The men were among a group of four people arrested near a scrapyard in Smethwick, West Midlands, in June.

An ambulance driven by Vogelaar and seized at the scene was found "rammed" to the roof with cocaine, heroin and ecstasy, according to the Crown.

When officers from the National Crime Agency broke open the rear of the vehicle they found seven hides concealed behind riveted metal plates into which were neatly stacked and wrapped hundreds of packets of drugs.

In all there was 193kg (425lb) of cocaine with a street value of more than £30 million, and 74kg (163lb) of heroin worth £8 million in individual deals.

Officers also found thousands of ecstasy tablets and 2kg (4.4lb) of MDMA crystal powder.

Opening the case, Robert Davies, prosecuting, detailed how Dutch authorities tipped off by British colleagues uncovered "a fleet" of similarly adapted ambulances back at a yard in the Netherlands.
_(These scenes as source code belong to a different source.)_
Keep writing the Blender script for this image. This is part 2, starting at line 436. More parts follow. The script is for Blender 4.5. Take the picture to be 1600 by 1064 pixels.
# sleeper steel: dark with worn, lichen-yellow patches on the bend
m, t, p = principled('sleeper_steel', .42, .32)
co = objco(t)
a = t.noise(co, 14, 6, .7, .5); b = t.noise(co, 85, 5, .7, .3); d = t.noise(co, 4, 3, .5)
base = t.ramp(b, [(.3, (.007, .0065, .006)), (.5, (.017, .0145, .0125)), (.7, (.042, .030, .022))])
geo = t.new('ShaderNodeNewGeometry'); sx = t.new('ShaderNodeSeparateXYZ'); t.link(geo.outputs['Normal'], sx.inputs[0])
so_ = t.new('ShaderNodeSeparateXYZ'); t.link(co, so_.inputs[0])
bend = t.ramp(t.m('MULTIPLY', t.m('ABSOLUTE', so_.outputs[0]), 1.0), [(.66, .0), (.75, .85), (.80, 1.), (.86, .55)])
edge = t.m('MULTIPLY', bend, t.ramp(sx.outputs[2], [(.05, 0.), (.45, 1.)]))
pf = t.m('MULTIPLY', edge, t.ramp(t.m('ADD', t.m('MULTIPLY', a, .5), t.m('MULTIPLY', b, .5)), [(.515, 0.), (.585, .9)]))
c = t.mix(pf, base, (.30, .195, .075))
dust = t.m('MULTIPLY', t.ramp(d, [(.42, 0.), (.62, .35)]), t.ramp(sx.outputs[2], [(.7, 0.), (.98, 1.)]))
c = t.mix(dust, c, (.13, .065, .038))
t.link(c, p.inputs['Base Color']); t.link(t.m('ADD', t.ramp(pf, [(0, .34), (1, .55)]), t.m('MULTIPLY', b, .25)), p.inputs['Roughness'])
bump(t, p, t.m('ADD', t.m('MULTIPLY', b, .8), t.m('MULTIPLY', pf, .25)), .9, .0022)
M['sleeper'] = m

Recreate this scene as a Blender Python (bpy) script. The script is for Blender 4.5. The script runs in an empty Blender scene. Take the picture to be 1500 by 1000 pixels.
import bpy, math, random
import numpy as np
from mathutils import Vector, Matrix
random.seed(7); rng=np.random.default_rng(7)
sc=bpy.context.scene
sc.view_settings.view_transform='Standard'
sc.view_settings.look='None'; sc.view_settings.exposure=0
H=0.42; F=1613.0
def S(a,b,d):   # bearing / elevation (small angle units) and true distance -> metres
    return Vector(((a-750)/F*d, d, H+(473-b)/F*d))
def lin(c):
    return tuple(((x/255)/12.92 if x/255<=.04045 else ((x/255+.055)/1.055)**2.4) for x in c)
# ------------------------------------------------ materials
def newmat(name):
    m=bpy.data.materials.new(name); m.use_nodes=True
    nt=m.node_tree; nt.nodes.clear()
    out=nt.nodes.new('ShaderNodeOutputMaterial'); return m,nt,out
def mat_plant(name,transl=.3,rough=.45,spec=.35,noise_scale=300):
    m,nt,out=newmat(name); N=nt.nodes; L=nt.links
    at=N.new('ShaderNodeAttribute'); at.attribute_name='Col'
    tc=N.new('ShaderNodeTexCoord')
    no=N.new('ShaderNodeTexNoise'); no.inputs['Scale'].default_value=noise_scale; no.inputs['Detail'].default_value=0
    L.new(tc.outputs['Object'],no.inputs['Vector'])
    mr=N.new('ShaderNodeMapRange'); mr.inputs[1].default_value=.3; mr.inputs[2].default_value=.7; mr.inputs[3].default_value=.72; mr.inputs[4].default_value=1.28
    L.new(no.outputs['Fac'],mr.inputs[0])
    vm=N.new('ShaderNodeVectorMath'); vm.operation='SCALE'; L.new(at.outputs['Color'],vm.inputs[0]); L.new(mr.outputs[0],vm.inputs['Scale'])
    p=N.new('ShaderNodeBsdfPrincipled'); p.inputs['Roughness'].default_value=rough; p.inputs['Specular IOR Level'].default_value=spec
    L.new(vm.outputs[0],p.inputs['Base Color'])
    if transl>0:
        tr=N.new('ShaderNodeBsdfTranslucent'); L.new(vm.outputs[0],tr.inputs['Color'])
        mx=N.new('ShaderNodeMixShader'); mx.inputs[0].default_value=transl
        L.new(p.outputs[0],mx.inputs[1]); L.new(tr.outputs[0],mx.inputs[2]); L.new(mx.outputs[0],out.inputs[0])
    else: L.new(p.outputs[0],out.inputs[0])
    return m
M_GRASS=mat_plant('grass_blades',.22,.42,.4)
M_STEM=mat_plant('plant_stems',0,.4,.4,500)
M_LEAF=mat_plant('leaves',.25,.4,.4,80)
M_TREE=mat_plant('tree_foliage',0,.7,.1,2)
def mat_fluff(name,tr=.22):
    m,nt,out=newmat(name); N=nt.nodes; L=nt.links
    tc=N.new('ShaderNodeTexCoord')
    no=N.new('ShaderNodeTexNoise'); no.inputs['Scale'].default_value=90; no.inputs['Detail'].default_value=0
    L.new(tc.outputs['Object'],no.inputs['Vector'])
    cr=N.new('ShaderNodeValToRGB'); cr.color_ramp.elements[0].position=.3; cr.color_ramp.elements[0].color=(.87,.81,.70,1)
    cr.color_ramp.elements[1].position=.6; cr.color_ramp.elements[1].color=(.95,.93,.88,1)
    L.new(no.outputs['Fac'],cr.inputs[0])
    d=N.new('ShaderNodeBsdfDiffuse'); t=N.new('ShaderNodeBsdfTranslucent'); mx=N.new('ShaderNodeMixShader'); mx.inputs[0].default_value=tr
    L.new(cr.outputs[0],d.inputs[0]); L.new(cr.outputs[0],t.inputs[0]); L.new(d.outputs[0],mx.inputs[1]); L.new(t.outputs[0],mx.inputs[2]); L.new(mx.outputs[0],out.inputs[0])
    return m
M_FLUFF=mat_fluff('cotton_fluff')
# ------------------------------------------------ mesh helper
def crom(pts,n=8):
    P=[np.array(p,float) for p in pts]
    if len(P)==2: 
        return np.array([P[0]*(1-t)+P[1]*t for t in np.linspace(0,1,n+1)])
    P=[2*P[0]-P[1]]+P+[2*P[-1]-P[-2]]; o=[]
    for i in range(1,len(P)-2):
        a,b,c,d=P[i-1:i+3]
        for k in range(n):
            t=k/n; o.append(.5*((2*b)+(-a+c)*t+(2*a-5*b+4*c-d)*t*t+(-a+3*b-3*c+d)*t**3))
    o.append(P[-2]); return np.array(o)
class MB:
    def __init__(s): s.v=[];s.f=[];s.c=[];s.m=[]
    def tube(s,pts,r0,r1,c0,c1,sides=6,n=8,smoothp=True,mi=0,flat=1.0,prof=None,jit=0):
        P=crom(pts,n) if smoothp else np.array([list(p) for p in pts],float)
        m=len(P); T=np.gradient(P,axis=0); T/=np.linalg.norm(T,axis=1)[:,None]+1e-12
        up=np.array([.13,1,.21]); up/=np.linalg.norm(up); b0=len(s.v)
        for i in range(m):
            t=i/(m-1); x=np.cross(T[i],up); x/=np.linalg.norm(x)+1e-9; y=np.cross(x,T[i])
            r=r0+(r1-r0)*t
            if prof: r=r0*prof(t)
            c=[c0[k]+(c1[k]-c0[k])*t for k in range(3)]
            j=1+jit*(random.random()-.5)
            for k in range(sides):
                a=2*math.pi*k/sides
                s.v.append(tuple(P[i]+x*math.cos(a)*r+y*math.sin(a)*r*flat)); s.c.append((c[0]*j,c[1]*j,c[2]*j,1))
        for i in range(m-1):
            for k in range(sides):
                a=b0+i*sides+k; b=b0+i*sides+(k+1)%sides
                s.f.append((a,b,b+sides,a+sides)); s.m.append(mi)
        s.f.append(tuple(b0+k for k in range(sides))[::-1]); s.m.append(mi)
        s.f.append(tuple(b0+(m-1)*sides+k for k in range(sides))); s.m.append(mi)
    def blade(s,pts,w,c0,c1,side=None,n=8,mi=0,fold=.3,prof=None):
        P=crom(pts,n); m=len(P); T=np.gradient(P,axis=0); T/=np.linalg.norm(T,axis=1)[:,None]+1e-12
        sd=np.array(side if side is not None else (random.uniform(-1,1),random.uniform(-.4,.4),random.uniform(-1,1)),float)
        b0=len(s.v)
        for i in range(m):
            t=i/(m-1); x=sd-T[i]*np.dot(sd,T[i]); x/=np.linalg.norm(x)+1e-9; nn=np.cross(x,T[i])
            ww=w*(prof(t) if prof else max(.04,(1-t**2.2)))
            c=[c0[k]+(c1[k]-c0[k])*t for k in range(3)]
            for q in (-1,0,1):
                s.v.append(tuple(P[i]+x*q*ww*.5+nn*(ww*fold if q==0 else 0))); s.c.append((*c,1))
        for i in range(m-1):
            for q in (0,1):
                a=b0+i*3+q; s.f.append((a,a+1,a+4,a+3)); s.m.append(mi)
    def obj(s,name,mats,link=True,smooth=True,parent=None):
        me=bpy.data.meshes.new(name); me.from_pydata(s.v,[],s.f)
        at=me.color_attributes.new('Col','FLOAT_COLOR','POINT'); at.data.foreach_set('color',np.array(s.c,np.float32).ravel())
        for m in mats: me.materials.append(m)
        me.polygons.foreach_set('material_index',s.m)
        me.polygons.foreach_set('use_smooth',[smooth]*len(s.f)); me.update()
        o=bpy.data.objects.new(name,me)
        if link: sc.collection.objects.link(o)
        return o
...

Further analysis revealed that between all the vehicles, at least 45 trips were made in 14 months to locations in Essex, London, Manchester, Merseyside, West Yorkshire and the Midlands, with the final trip in June.

It is estimated that the operation may have seen £420 million in high-purity drugs smuggled into the UK, with an estimated street value worth four times that amount.

Both Bijlsma, aged 55, of Hoofddorp, and 28-year-old Vogelaar, of Vijfhuizen, Haarlem, have denied the charges throughout a two-week trial at Birmingham Crown Court.

Father-of-four Bijlsma has accepted making 16 trips to the UK but said he was kept in the dark about the true purpose of the visits, alleging he was nothing more than a "handyman" scouting the UK for scrap cars.

Vogelaar, who made two trips and is a qualified HGV driver, has claimed he thought the private ambulance company was a legitimate operation.

The jury were told at the start of the case that two other Duthchmen, Olof Schoon, who is said by the Crown to be the conspiracy's "central player" and Richard Engelsbel, have already admitted the conspiracy charge.

Judge Francis Laird QC is expected to send the jury out later.